» **Provided data**:

◆ ◆ ◆ ◆

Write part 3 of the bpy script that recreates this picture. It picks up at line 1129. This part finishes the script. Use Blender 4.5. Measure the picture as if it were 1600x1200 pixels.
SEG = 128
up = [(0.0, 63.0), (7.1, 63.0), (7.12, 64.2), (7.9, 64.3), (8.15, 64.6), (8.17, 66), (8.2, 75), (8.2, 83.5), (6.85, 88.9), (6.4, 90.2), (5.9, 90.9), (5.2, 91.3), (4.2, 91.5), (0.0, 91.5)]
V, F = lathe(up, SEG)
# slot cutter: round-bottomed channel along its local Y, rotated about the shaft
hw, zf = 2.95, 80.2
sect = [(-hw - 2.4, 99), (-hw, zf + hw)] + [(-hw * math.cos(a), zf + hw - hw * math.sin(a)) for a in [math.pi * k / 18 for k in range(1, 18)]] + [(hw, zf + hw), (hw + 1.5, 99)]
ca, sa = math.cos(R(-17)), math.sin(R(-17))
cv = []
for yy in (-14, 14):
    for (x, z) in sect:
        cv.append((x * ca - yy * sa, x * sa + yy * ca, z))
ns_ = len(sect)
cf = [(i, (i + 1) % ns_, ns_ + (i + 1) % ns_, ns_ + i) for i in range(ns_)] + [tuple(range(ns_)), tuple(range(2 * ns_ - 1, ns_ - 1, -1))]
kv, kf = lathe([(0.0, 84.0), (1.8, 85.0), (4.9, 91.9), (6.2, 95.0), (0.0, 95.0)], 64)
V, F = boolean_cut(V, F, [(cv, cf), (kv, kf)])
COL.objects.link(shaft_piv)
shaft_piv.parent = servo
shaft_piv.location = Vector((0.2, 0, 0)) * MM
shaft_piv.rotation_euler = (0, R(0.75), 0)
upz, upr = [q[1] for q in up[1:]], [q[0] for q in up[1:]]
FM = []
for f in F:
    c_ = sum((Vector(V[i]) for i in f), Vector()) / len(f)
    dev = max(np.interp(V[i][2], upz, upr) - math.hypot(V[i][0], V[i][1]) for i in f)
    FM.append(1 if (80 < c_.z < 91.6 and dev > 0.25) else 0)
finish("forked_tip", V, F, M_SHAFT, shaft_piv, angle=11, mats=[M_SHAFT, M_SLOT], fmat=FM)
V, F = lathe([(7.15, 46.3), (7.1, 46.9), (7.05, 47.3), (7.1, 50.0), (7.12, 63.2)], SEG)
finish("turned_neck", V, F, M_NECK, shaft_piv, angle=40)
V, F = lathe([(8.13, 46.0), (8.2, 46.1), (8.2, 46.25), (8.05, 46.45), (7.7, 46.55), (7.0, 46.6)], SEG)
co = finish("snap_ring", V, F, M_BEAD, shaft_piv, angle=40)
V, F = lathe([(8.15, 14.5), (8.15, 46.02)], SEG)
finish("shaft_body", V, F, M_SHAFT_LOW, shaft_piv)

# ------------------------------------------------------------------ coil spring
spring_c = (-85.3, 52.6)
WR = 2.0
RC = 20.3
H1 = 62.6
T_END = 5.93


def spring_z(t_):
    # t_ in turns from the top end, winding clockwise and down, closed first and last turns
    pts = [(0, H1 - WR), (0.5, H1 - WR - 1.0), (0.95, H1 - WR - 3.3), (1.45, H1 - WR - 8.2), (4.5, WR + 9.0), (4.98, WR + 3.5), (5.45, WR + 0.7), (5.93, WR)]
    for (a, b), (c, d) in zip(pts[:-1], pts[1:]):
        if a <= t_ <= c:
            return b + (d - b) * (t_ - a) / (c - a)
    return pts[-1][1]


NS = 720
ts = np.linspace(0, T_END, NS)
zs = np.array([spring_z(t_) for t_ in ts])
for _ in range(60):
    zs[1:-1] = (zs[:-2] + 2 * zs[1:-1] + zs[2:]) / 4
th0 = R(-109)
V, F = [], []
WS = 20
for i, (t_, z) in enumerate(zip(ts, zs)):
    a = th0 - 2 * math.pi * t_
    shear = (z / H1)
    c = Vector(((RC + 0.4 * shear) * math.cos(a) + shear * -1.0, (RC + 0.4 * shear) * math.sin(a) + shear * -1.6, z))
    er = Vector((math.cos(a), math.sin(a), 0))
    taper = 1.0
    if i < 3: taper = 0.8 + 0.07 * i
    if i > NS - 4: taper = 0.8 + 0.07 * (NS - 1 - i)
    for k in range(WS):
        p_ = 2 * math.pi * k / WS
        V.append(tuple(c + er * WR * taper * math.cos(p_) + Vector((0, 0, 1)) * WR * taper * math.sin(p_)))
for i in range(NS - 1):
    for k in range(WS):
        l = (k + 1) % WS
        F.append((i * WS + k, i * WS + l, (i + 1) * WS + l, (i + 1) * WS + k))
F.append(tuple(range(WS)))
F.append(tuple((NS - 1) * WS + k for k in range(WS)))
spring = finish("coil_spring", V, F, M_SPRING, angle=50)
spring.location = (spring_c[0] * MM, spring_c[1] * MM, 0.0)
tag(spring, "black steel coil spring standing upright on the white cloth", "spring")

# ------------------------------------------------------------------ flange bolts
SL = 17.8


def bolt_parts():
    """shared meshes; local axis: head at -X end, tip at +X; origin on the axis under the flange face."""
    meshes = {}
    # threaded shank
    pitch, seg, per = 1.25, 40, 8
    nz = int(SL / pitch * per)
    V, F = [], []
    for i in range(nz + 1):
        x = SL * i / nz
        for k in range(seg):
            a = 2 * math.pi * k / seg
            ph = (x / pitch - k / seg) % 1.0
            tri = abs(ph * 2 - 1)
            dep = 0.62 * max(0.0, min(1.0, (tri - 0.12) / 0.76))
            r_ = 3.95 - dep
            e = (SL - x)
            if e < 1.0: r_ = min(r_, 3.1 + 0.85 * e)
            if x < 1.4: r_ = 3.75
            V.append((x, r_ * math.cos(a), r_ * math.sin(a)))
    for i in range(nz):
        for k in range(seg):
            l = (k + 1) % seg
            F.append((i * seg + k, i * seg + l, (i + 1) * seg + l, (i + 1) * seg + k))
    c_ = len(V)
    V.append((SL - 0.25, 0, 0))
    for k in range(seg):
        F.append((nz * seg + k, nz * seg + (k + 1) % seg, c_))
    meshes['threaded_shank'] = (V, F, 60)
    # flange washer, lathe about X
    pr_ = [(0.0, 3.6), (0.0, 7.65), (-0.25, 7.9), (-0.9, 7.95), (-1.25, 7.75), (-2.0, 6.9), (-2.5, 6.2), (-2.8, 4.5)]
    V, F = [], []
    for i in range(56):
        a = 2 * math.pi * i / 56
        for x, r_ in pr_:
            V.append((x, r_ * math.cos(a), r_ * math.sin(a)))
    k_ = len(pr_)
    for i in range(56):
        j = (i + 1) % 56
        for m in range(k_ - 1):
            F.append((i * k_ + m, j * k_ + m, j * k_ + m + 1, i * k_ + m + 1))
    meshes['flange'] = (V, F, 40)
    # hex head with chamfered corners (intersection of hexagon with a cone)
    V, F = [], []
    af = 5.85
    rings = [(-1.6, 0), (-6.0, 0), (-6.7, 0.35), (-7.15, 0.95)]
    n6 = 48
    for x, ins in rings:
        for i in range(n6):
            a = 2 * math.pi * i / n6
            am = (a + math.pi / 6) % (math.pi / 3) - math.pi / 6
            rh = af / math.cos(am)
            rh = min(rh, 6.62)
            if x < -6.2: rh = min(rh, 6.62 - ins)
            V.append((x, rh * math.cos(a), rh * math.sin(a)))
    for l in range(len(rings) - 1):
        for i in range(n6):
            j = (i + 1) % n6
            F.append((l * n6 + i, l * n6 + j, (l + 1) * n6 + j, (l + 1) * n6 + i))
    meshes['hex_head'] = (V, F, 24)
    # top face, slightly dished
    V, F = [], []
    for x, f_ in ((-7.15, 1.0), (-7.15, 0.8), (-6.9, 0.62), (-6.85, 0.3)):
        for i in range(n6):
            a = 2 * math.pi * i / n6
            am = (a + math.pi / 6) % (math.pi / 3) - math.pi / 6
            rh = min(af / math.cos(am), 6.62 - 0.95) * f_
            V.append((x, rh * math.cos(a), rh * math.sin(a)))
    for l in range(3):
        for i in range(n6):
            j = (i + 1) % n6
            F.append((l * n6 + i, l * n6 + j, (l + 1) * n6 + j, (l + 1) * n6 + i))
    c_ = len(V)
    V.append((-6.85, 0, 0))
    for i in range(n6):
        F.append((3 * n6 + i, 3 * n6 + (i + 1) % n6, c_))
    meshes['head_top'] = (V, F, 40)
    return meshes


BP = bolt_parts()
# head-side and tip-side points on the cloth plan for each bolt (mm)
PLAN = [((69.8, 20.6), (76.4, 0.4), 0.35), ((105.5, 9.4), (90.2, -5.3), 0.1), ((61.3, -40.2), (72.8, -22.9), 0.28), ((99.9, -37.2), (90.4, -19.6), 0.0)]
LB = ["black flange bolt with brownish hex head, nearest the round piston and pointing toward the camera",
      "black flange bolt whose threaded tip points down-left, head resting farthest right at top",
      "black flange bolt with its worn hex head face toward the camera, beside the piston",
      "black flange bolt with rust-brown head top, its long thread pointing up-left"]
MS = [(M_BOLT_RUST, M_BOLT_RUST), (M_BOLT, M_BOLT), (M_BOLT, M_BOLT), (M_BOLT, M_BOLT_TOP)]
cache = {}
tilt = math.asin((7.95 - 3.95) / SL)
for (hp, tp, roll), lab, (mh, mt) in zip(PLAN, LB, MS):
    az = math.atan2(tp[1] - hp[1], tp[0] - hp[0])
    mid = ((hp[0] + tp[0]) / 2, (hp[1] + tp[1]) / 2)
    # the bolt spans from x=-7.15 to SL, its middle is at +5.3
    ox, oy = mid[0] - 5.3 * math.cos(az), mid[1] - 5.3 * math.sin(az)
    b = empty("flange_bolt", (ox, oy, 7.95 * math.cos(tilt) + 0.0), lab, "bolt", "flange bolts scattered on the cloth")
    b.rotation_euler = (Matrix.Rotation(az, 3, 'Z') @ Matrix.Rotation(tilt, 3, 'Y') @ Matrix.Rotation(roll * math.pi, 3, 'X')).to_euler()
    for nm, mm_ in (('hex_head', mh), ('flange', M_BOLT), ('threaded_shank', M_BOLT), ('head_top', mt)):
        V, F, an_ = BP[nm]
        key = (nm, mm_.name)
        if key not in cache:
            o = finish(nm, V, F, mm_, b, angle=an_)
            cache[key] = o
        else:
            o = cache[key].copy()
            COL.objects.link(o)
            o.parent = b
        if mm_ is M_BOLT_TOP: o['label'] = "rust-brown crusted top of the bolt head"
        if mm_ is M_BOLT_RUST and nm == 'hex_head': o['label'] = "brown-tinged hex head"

◆ ◆ ◆ ◆

» **The task**:
Print, please, the lines above from the very first through the one that holds "T_END = 5.93", both included, word for word and with nothing else.

» **Task output**:
Write part 3 of the bpy script that recreates this picture. It picks up at line 1129. This part finishes the script. Use Blender 4.5. Measure the picture as if it were 1600x1200 pixels.
SEG = 128
up = [(0.0, 63.0), (7.1, 63.0), (7.12, 64.2), (7.9, 64.3), (8.15, 64.6), (8.17, 66), (8.2, 75), (8.2, 83.5), (6.85, 88.9), (6.4, 90.2), (5.9, 90.9), (5.2, 91.3), (4.2, 91.5), (0.0, 91.5)]
V, F = lathe(up, SEG)
# slot cutter: round-bottomed channel along its local Y, rotated about the shaft
hw, zf = 2.95, 80.2
sect = [(-hw - 2.4, 99), (-hw, zf + hw)] + [(-hw * math.cos(a), zf + hw - hw * math.sin(a)) for a in [math.pi * k / 18 for k in range(1, 18)]] + [(hw, zf + hw), (hw + 1.5, 99)]
ca, sa = math.cos(R(-17)), math.sin(R(-17))
cv = []
for yy in (-14, 14):
    for (x, z) in sect:
        cv.append((x * ca - yy * sa, x * sa + yy * ca, z))
ns_ = len(sect)
cf = [(i, (i + 1) % ns_, ns_ + (i + 1) % ns_, ns_ + i) for i in range(ns_)] + [tuple(range(ns_)), tuple(range(2 * ns_ - 1, ns_ - 1, -1))]
kv, kf = lathe([(0.0, 84.0), (1.8, 85.0), (4.9, 91.9), (6.2, 95.0), (0.0, 95.0)], 64)
V, F = boolean_cut(V, F, [(cv, cf), (kv, kf)])
COL.objects.link(shaft_piv)
shaft_piv.parent = servo
shaft_piv.location = Vector((0.2, 0, 0)) * MM
shaft_piv.rotation_euler = (0, R(0.75), 0)
upz, upr = [q[1] for q in up[1:]], [q[0] for q in up[1:]]
FM = []
for f in F:
    c_ = sum((Vector(V[i]) for i in f), Vector()) / len(f)
    dev = max(np.interp(V[i][2], upz, upr) - math.hypot(V[i][0], V[i][1]) for i in f)
    FM.append(1 if (80 < c_.z < 91.6 and dev > 0.25) else 0)
finish("forked_tip", V, F, M_SHAFT, shaft_piv, angle=11, mats=[M_SHAFT, M_SLOT], fmat=FM)
V, F = lathe([(7.15, 46.3), (7.1, 46.9), (7.05, 47.3), (7.1, 50.0), (7.12, 63.2)], SEG)
finish("turned_neck", V, F, M_NECK, shaft_piv, angle=40)
V, F = lathe([(8.13, 46.0), (8.2, 46.1), (8.2, 46.25), (8.05, 46.45), (7.7, 46.55), (7.0, 46.6)], SEG)
co = finish("snap_ring", V, F, M_BEAD, shaft_piv, angle=40)
V, F = lathe([(8.15, 14.5), (8.15, 46.02)], SEG)
finish("shaft_body", V, F, M_SHAFT_LOW, shaft_piv)

# ------------------------------------------------------------------ coil spring
spring_c = (-85.3, 52.6)
WR = 2.0
RC = 20.3
H1 = 62.6
T_END = 5.93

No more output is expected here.